• _REQUEST_
Set the following entries down again exactly, line by line.
## begin THE INPUT
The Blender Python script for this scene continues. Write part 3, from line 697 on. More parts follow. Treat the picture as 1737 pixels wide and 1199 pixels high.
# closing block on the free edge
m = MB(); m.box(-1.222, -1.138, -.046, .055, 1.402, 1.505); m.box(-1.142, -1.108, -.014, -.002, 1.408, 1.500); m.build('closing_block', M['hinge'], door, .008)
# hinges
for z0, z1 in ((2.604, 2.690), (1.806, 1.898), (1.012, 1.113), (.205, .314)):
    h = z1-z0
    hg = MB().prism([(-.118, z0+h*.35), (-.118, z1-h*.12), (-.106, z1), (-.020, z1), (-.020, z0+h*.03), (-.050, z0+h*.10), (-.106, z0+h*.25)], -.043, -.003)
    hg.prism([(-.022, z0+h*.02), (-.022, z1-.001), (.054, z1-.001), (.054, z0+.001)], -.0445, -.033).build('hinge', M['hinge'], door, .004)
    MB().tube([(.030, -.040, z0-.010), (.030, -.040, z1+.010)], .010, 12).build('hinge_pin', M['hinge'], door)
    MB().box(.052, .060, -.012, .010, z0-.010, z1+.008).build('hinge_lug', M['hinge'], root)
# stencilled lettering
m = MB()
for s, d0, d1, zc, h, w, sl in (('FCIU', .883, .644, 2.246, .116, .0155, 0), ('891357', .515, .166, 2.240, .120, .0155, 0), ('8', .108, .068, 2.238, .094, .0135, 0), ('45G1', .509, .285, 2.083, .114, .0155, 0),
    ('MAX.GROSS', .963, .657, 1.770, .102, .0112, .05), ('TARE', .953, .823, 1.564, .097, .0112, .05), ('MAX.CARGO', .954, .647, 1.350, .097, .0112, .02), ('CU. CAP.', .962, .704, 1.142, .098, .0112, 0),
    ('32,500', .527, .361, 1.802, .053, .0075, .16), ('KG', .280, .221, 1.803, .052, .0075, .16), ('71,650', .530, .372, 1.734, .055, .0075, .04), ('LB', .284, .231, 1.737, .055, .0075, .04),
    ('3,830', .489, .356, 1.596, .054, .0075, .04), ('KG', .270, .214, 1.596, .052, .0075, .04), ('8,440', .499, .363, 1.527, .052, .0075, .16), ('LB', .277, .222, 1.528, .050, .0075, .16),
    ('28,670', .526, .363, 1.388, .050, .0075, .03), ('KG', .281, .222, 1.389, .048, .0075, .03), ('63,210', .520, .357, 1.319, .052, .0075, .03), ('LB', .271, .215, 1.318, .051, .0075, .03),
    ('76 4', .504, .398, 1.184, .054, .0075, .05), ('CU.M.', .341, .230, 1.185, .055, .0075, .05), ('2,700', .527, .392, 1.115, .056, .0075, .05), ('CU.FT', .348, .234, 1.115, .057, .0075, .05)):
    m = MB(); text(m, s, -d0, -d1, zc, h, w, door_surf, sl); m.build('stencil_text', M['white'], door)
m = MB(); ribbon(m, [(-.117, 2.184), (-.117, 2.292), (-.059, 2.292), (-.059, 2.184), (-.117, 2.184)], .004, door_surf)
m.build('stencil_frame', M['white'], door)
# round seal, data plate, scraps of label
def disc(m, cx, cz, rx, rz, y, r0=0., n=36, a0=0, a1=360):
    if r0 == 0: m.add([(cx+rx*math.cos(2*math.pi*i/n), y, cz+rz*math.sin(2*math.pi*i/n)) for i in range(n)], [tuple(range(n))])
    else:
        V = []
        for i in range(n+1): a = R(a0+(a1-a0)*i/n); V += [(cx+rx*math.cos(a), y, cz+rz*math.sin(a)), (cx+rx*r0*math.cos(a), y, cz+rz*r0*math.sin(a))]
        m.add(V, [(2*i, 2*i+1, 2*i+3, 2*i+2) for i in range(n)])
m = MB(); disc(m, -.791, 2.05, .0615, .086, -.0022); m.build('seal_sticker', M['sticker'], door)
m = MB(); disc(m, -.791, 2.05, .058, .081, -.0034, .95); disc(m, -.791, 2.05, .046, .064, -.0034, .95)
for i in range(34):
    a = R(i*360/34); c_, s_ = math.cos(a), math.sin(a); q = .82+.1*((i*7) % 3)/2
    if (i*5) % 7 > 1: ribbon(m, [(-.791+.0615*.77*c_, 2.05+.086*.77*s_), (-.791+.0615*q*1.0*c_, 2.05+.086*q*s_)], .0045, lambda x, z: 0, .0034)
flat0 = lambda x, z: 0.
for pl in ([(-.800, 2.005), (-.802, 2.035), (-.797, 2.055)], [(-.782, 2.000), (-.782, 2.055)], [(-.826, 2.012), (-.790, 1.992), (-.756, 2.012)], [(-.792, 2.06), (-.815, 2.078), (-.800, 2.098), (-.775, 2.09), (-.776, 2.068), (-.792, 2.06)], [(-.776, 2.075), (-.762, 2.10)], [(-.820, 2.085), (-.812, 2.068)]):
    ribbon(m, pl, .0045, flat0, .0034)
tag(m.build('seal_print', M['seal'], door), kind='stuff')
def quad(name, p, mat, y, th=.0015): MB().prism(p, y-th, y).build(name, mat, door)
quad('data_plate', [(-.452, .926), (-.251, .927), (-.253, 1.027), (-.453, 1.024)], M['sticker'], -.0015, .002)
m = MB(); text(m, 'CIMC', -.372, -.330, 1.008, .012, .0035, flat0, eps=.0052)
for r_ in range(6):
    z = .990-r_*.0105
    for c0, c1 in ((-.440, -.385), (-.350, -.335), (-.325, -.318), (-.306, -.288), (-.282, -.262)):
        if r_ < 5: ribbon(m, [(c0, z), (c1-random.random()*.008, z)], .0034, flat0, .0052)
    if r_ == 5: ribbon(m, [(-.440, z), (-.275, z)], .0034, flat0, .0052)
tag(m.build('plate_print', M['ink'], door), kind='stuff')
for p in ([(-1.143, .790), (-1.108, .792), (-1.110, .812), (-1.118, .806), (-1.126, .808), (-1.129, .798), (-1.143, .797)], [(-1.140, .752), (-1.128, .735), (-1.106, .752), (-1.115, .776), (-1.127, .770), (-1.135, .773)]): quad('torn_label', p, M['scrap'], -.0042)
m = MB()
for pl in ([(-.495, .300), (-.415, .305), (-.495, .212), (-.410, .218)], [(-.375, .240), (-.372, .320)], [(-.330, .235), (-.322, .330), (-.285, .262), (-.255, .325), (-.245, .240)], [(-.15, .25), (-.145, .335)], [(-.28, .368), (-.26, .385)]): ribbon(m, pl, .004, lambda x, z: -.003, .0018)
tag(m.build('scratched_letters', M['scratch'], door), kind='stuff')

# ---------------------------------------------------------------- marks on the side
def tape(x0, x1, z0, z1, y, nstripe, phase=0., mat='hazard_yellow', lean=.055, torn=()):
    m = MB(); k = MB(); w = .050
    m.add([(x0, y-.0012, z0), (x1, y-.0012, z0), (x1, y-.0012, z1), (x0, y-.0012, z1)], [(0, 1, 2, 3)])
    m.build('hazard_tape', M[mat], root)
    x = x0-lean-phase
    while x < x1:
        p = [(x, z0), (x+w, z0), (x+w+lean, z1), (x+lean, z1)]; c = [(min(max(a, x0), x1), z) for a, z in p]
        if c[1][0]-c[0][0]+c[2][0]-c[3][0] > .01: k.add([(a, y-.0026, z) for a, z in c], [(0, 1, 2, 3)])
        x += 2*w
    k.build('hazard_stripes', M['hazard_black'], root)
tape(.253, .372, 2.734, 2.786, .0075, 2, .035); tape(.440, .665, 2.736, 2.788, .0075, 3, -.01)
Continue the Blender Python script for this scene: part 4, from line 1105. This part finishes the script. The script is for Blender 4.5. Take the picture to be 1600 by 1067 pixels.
## end THE INPUT
• _RESULT_
The Blender Python script for this scene continues. Write part 3, from line 697 on. More parts follow. Treat the picture as 1737 pixels wide and 1199 pixels high.
# closing block on the free edge
m = MB(); m.box(-1.222, -1.138, -.046, .055, 1.402, 1.505); m.box(-1.142, -1.108, -.014, -.002, 1.408, 1.500); m.build('closing_block', M['hinge'], door, .008)
# hinges
for z0, z1 in ((2.604, 2.690), (1.806, 1.898), (1.012, 1.113), (.205, .314)):
    h = z1-z0
    hg = MB().prism([(-.118, z0+h*.35), (-.118, z1-h*.12), (-.106, z1), (-.020, z1), (-.020, z0+h*.03), (-.050, z0+h*.10), (-.106, z0+h*.25)], -.043, -.003)
    hg.prism([(-.022, z0+h*.02), (-.022, z1-.001), (.054, z1-.001), (.054, z0+.001)], -.0445, -.033).build('hinge', M['hinge'], door, .004)
    MB().tube([(.030, -.040, z0-.010), (.030, -.040, z1+.010)], .010, 12).build('hinge_pin', M['hinge'], door)
    MB().box(.052, .060, -.012, .010, z0-.010, z1+.008).build('hinge_lug', M['hinge'], root)
# stencilled lettering
m = MB()
for s, d0, d1, zc, h, w, sl in (('FCIU', .883, .644, 2.246, .116, .0155, 0), ('891357', .515, .166, 2.240, .120, .0155, 0), ('8', .108, .068, 2.238, .094, .0135, 0), ('45G1', .509, .285, 2.083, .114, .0155, 0),
    ('MAX.GROSS', .963, .657, 1.770, .102, .0112, .05), ('TARE', .953, .823, 1.564, .097, .0112, .05), ('MAX.CARGO', .954, .647, 1.350, .097, .0112, .02), ('CU. CAP.', .962, .704, 1.142, .098, .0112, 0),
    ('32,500', .527, .361, 1.802, .053, .0075, .16), ('KG', .280, .221, 1.803, .052, .0075, .16), ('71,650', .530, .372, 1.734, .055, .0075, .04), ('LB', .284, .231, 1.737, .055, .0075, .04),
    ('3,830', .489, .356, 1.596, .054, .0075, .04), ('KG', .270, .214, 1.596, .052, .0075, .04), ('8,440', .499, .363, 1.527, .052, .0075, .16), ('LB', .277, .222, 1.528, .050, .0075, .16),
    ('28,670', .526, .363, 1.388, .050, .0075, .03), ('KG', .281, .222, 1.389, .048, .0075, .03), ('63,210', .520, .357, 1.319, .052, .0075, .03), ('LB', .271, .215, 1.318, .051, .0075, .03),
    ('76 4', .504, .398, 1.184, .054, .0075, .05), ('CU.M.', .341, .230, 1.185, .055, .0075, .05), ('2,700', .527, .392, 1.115, .056, .0075, .05), ('CU.FT', .348, .234, 1.115, .057, .0075, .05)):
    m = MB(); text(m, s, -d0, -d1, zc, h, w, door_surf, sl); m.build('stencil_text', M['white'], door)
m = MB(); ribbon(m, [(-.117, 2.184), (-.117, 2.292), (-.059, 2.292), (-.059, 2.184), (-.117, 2.184)], .004, door_surf)
m.build('stencil_frame', M['white'], door)
# round seal, data plate, scraps of label
def disc(m, cx, cz, rx, rz, y, r0=0., n=36, a0=0, a1=360):
    if r0 == 0: m.add([(cx+rx*math.cos(2*math.pi*i/n), y, cz+rz*math.sin(2*math.pi*i/n)) for i in range(n)], [tuple(range(n))])
    else:
        V = []
        for i in range(n+1): a = R(a0+(a1-a0)*i/n); V += [(cx+rx*math.cos(a), y, cz+rz*math.sin(a)), (cx+rx*r0*math.cos(a), y, cz+rz*r0*math.sin(a))]
        m.add(V, [(2*i, 2*i+1, 2*i+3, 2*i+2) for i in range(n)])
m = MB(); disc(m, -.791, 2.05, .0615, .086, -.0022); m.build('seal_sticker', M['sticker'], door)
m = MB(); disc(m, -.791, 2.05, .058, .081, -.0034, .95); disc(m, -.791, 2.05, .046, .064, -.0034, .95)
for i in range(34):
    a = R(i*360/34); c_, s_ = math.cos(a), math.sin(a); q = .82+.1*((i*7) % 3)/2
    if (i*5) % 7 > 1: ribbon(m, [(-.791+.0615*.77*c_, 2.05+.086*.77*s_), (-.791+.0615*q*1.0*c_, 2.05+.086*q*s_)], .0045, lambda x, z: 0, .0034)
flat0 = lambda x, z: 0.
for pl in ([(-.800, 2.005), (-.802, 2.035), (-.797, 2.055)], [(-.782, 2.000), (-.782, 2.055)], [(-.826, 2.012), (-.790, 1.992), (-.756, 2.012)], [(-.792, 2.06), (-.815, 2.078), (-.800, 2.098), (-.775, 2.09), (-.776, 2.068), (-.792, 2.06)], [(-.776, 2.075), (-.762, 2.10)], [(-.820, 2.085), (-.812, 2.068)]):
    ribbon(m, pl, .0045, flat0, .0034)
tag(m.build('seal_print', M['seal'], door), kind='stuff')
def quad(name, p, mat, y, th=.0015): MB().prism(p, y-th, y).build(name, mat, door)
quad('data_plate', [(-.452, .926), (-.251, .927), (-.253, 1.027), (-.453, 1.024)], M['sticker'], -.0015, .002)
m = MB(); text(m, 'CIMC', -.372, -.330, 1.008, .012, .0035, flat0, eps=.0052)
for r_ in range(6):
    z = .990-r_*.0105
    for c0, c1 in ((-.440, -.385), (-.350, -.335), (-.325, -.318), (-.306, -.288), (-.282, -.262)):
        if r_ < 5: ribbon(m, [(c0, z), (c1-random.random()*.008, z)], .0034, flat0, .0052)
    if r_ == 5: ribbon(m, [(-.440, z), (-.275, z)], .0034, flat0, .0052)
tag(m.build('plate_print', M['ink'], door), kind='stuff')
for p in ([(-1.143, .790), (-1.108, .792), (-1.110, .812), (-1.118, .806), (-1.126, .808), (-1.129, .798), (-1.143, .797)], [(-1.140, .752), (-1.128, .735), (-1.106, .752), (-1.115, .776), (-1.127, .770), (-1.135, .773)]): quad('torn_label', p, M['scrap'], -.0042)
m = MB()
for pl in ([(-.495, .300), (-.415, .305), (-.495, .212), (-.410, .218)], [(-.375, .240), (-.372, .320)], [(-.330, .235), (-.322, .330), (-.285, .262), (-.255, .325), (-.245, .240)], [(-.15, .25), (-.145, .335)], [(-.28, .368), (-.26, .385)]): ribbon(m, pl, .004, lambda x, z: -.003, .0018)
tag(m.build('scratched_letters', M['scratch'], door), kind='stuff')

# ---------------------------------------------------------------- marks on the side
def tape(x0, x1, z0, z1, y, nstripe, phase=0., mat='hazard_yellow', lean=.055, torn=()):
    m = MB(); k = MB(); w = .050
    m.add([(x0, y-.0012, z0), (x1, y-.0012, z0), (x1, y-.0012, z1), (x0, y-.0012, z1)], [(0, 1, 2, 3)])
    m.build('hazard_tape', M[mat], root)
    x = x0-lean-phase
    while x < x1:
        p = [(x, z0), (x+w, z0), (x+w+lean, z1), (x+lean, z1)]; c = [(min(max(a, x0), x1), z) for a, z in p]
        if c[1][0]-c[0][0]+c[2][0]-c[3][0] > .01: k.add([(a, y-.0026, z) for a, z in c], [(0, 1, 2, 3)])
        x += 2*w
    k.build('hazard_stripes', M['hazard_black'], root)
tape(.253, .372, 2.734, 2.786, .0075, 2, .035); tape(.440, .665, 2.736, 2.788, .0075, 3, -.01)
Continue the Blender Python script for this scene: part 4, from line 1105. This part finishes the script. The script is for Blender 4.5. Take the picture to be 1600 by 1067 pixels.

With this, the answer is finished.